Link Posted: 10/25/2004 7:26:33 PM EDT
[#15]

Quoted:

Quoted:
nope.

all they conatin is the code to remotely unlock the door they are programmed for.

Tell that idiot to buy more tin foil.

mike



+1.  Cards only contain the information needed to unlock your room and get you in the outside doors.  



Yup...and if you're really paranoid, just run a magnet over the strip before turning the card in...
Link Posted: 10/25/2004 7:27:31 PM EDT
[#16]
Its set to unlock the door for a few days or however long they set it for.

Normally when you turn them in they whipe then, then they go back in the pile to be reprogrammed.

A magnet will normally wipe them also.
Link Posted: 10/25/2004 7:39:48 PM EDT
[#17]
Some gun writer got pissed at a hotel for some stupid reason, now he's getting back at all of them by conning people into cutting up room keys.
Link Posted: 10/25/2004 7:44:22 PM EDT
[#18]
The cards used at hotels for rooms, as well as those used by your restuarant server to access the register/ordering system at places like Bennigans have the ability to be re-encoded with other information.  
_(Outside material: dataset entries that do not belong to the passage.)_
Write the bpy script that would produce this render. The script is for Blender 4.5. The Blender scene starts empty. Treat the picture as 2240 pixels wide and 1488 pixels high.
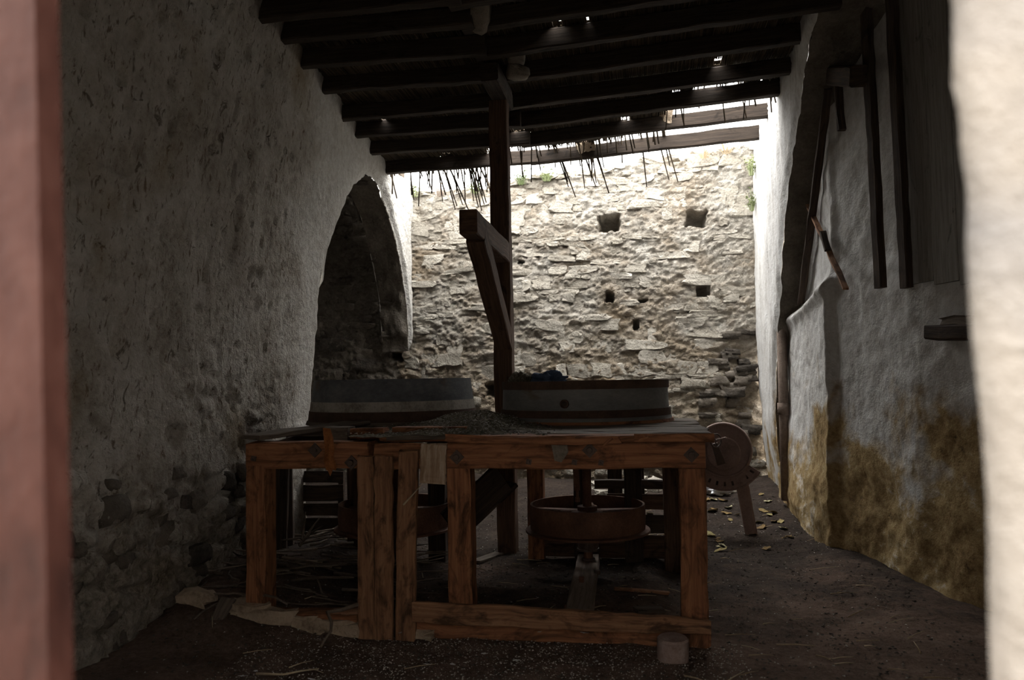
import bpy, math, random
import numpy as np
from mathutils import Vector, Matrix

random.seed(7)
rng = np.random.default_rng(11)
scene = bpy.context.scene
COL = scene.collection

# ------------------------------------------------------------------ camera
# The building is set out square to the axes: x runs along the back wall,
# y runs from the doorway into the room, z is up; metres.
FPX = 18.0 / 23.7 * 2240
CAM = Vector((0.0, 0.0, 1.5))
cam_rot = (Matrix.Rotation(math.radians(9.4), 3, 'Z')
           @ Matrix.Rotation(math.pi / 2 + math.atan(86 / 1701), 3, 'X')
           @ Matrix.Rotation(math.radians(-1.0), 3, 'Z'))
cam_data = bpy.data.cameras.new('camera')
cam_data.lens = 18.0
cam_data.sensor_width = 23.7
cam_data.clip_start = 0.02
cam_data.dof.use_dof = True
cam_data.dof.focus_distance = 6.2
cam_data.dof.aperture_fstop = 1.6
cam = bpy.data.objects.new('camera', cam_data)
cam.matrix_world = Matrix.Translation(CAM) @ cam_rot.to_4x4()
COL.objects.link(cam)
scene.camera = cam

# ------------------------------------------------------------------ sky (overcast) and exposure
world = bpy.data.worlds.new('overcast_sky')
scene.world = world
world.use_nodes = True
bg = world.node_tree.nodes['Background']
# overcast dome: three times brighter overhead than at the horizon, all round
wt = world.node_tree
w_tc = wt.nodes.new('ShaderNodeTexCoord'); w_sep = wt.nodes.new('ShaderNodeSeparateXYZ'); w_mul = wt.nodes.new('ShaderNodeMath'); w_mul.operation = 'MULTIPLY_ADD'
w_max = wt.nodes.new('ShaderNodeMath'); w_max.operation = 'MAXIMUM'; w_max.inputs[1].default_value = 0.0
wt.links.new(w_tc.outputs['Generated'], w_sep.inputs[0]); wt.links.new(w_sep.outputs['Z'], w_max.inputs[0]); wt.links.new(w_max.outputs[0], w_mul.inputs[0])
SKY = 16.5
w_mul.inputs[1].default_value = SKY * 2 / 3; w_mul.inputs[2].default_value = SKY / 3
wt.links.new(w_mul.outputs[0], bg.inputs['Strength'])
bg.inputs['Color'].default_value = (1.0, 0.985, 0.965, 1)
scene.view_settings.view_transform = 'Standard'
scene.view_settings.look = 'None'
scene.view_settings.gamma = 1
scene.view_settings.use_curve_mapping = False
scene.view_settings.exposure = 0.0
scene.cycles.max_bounces = 6
scene.cycles.diffuse_bounces = 4
scene.cycles.use_adaptive_sampling = True
scene.cycles.adaptive_threshold = 0.03

# ------------------------------------------------------------------ survey helpers: image sight lines met with real planes
def ray(px, py):
    return cam_rot @ Vector(((px - 1120) / FPX, -(py - 744) / FPX, -1))
def at_u(px, py, u):
    d = ray(px, py); return CAM + d * ((u - CAM.x) / d.x)
def at_v(px, py, v):
    d = ray(px, py); return CAM + d * ((v - CAM.y) / d.y)
def at_z(px, py, z):
    d = ray(px, py); return CAM + d * ((z - CAM.z) / d.z)
def at_plane(px, py, p, n):
    d = ray(px, py); n = Vector(n); return CAM + d * ((Vector(p) - CAM).dot(n) / d.dot(n))

# ------------------------------------------------------------------ noise
def _h(ix, iy, iz):
    n = (ix.astype(np.int64) * 374761393 + iy.astype(np.int64) * 668265263 + iz.astype(np.int64) * 1274126177) & 0xFFFFFFFF
    n = ((n ^ (n >> 13)) * 1274126177) & 0xFFFFFFFF
    n = (n ^ (n >> 16)) & 0xFFFFFFFF
    return n.astype(np.float64) / 4294967295.0
def vnoise(x, y, z=0.0):
    x, y, z = np.broadcast_arrays(np.asarray(x, float), np.asarray(y, float), np.asarray(z, float))
    fx, fy, fz = np.floor(x), np.floor(y), np.floor(z)
    tx, ty, tz = x - fx, y - fy, z - fz
    tx, ty, tz = [t * t * (3 - 2 * t) for t in (tx, ty, tz)]
    r = 0
    for dx in (0, 1):
        for dy in (0, 1):
            for dz in (0, 1):
                w = (tx if dx else 1 - tx) * (ty if dy else 1 - ty) * (tz if dz else 1 - tz)
                r = r + w * _h(fx + dx, fy + dy, fz + dz)
    return r * 2 - 1
def fbm(x, y, z=0.0, octv=4, gain=0.5):
    a, s, r = 1.0, 1.0, 0.0
    for o in range(octv):
        r = r + a * vnoise(np.asarray(x) * s + 17.3 * o, np.asarray(y) * s + 5.1 * o, np.asarray(z) * s + 3.7 * o)
        a *= gain; s *= 2.03
    return r
def worley(x, y, seed=0):
    x, y = np.broadcast_arrays(np.asarray(x, float), np.asarray(y, float))
    fx, fy = np.floor(x), np.floor(y)
    d1 = np.full(x.shape, 9.0); d2 = np.full(x.shape, 9.0); cid = np.zeros(x.shape)
    for dx in (-1, 0, 1):
        for dy in (-1, 0, 1):
            cx, cy = fx + dx, fy + dy
            jx = _h(cx, cy, np.full(x.shape, seed + 1)); jy = _h(cx, cy, np.full(x.shape, seed + 2))
            d = np.hypot(cx + jx - x, cy + jy - y)
            hid = _h(cx, cy, np.full(x.shape, seed + 3))
            nearer = d < d1
            d2 = np.where(nearer, d1, np.minimum(d2, d))
            cid = np.where(nearer, hid, cid)
            d1 = np.where(nearer, d, d1)
    return d1, d2, cid
def sstep(a, b, x):
    t = np.clip((np.asarray(x, float) - a) / (b - a), 0, 1)
    return t * t * (3 - 2 * t)

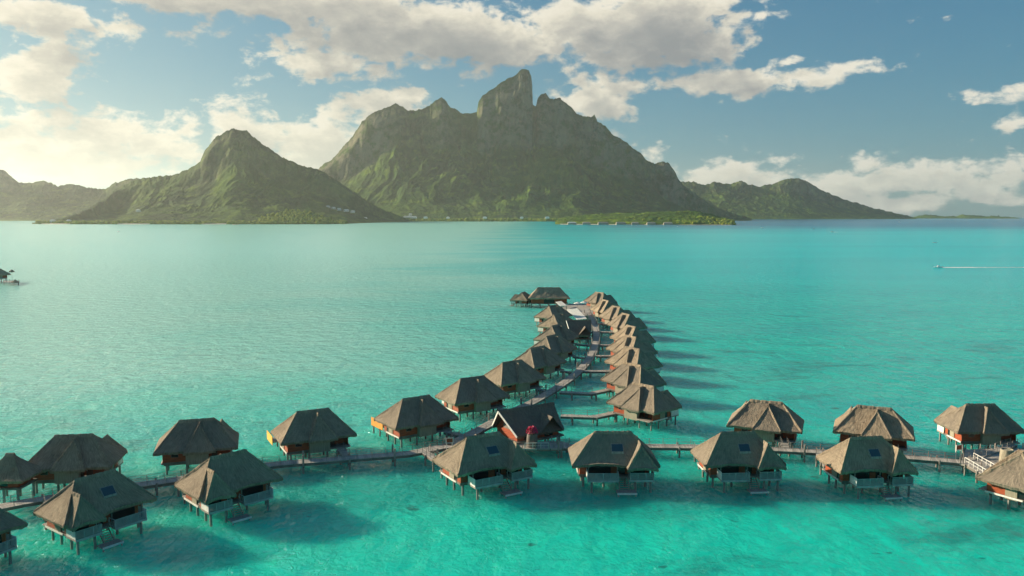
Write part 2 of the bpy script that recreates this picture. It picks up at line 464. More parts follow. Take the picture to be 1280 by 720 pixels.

There was a scam that was popular a few years ago known as "white plastic fraud".  Bad guys would get your credit card information and re-encode an old hotel card with the data.  Then use the data to charge items or obtain cash via an ATM. The cards would also often be embossed with the credit car number, card holders name and expiration date, so crooked merchants could provide imprinted receipts to "show" that the card was actually presented at their establishment, if they couldn't get encoded cards.  Encoding machines are can be programmed to put serveral bits of information on the mag strip on the card.  The more common way for people to get the encoded information from an unsuspecting consumer is to "skim" the card.  Usually a less than honest employee of a bar or restuarant will have a small reading device that can store X amount of credit card numbers and other codes to make the cards work. They will then sell or provide the information to another person who will download the information into a computer connected to an encoding device and then encode new counterfiet cards.  
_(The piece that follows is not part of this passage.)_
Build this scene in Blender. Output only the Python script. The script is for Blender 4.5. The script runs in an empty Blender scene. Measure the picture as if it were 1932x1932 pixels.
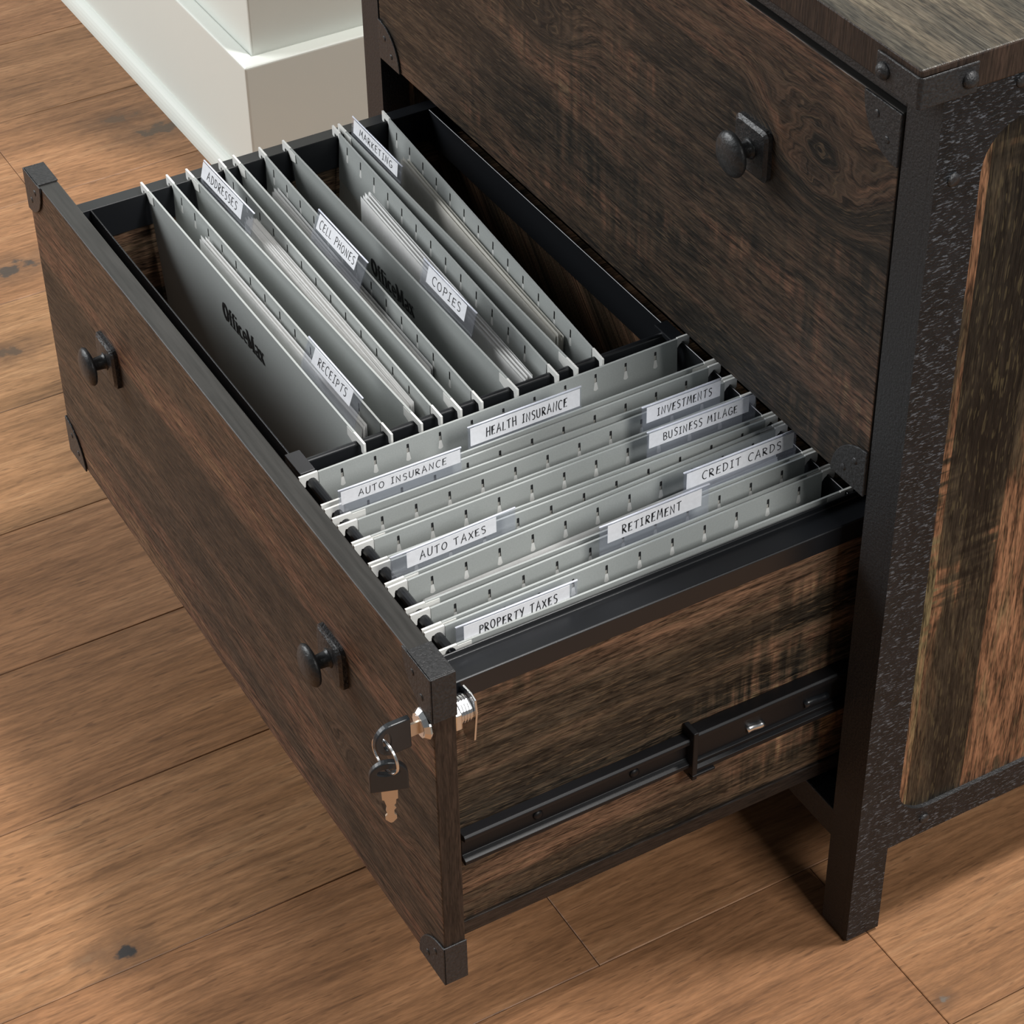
import bpy, bmesh, math, random
from mathutils import Vector, Matrix, noise as mnoise
random.seed(7)
scene = bpy.context.scene
C = bpy.context.scene.collection

# ------------------------------------------------------------------ camera, world, lights, exposure
CAM_LOC = Vector((1.5847, -0.7660, 1.3699))
YAW, PITCH, ROLL, FPX = 2.6334, 0.6930, -0.0189, 4441.5
def make_camera():
    cy, sy, cp, sp = math.cos(YAW), math.sin(YAW), math.cos(PITCH), math.sin(PITCH)
    f = Vector((cy*cp, sy*cp, -sp)); r = Vector((sy, -cy, 0)); u = r.cross(f)
    cr, sr = math.cos(ROLL), math.sin(ROLL)
    r2 = r*cr + u*sr; u2 = -r*sr + u*cr
    cd = bpy.data.cameras.new('camera'); cd.sensor_width = 36; cd.sensor_height = 36
    cd.lens = FPX/1932*36; cd.clip_start = .05; cd.clip_end = 60
    o = bpy.data.objects.new('camera', cd); C.objects.link(o)
    m = Matrix((( r2.x, u2.x, -f.x, CAM_LOC.x), (r2.y, u2.y, -f.y, CAM_LOC.y), (r2.z, u2.z, -f.z, CAM_LOC.z), (0,0,0,1)))
    o.matrix_world = m
    scene.camera = o
make_camera()

w = bpy.data.worlds.new('world'); scene.world = w; w.use_nodes = True
w.node_tree.nodes['Background'].inputs[0].default_value = (.94, .98, 1.0, 1)
w.node_tree.nodes['Background'].inputs[1].default_value = .13

def area_light(name, loc, target, size, power, col=(1,1,1), size_y=None):
    l = bpy.data.lights.new(name, 'AREA'); l.energy = power; l.size = size; l.color = col
    if size_y: l.shape = 'RECTANGLE'; l.size_y = size_y
    o = bpy.data.objects.new(name, l); C.objects.link(o); o.location = loc
    o.rotation_euler = (Vector(target)-Vector(loc)).to_track_quat('-Z', 'Y').to_euler()
    return o
area_light('ceiling_lamp', (1.05, 1.14, 4.05), (.40, -.10, .25), .46, 156, (1, .975, .94))
area_light('window_light', (-2.0, -2.0, 1.95), (.15, 0, .3), 1.6, 108, (.97, .99, 1.0))
area_light('right_fill_light', (2.95, .26, 2.42), (.5, -.1, .3), .9, 66, (1, .99, .97))  # unseen soft fill, added to brighten faces turned to the right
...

The good thing is that there are lots of security features to credit cards and they are getting better at detecting fraud. The bad thing is we as good customers have to pay for it in the way of higher interest rates and fees.  
Link Posted: 10/25/2004 7:52:12 PM EDT
[#19]
Urban legend.

Myth.

Etc.

It's an number generated by an RNG when they code the card for your visit.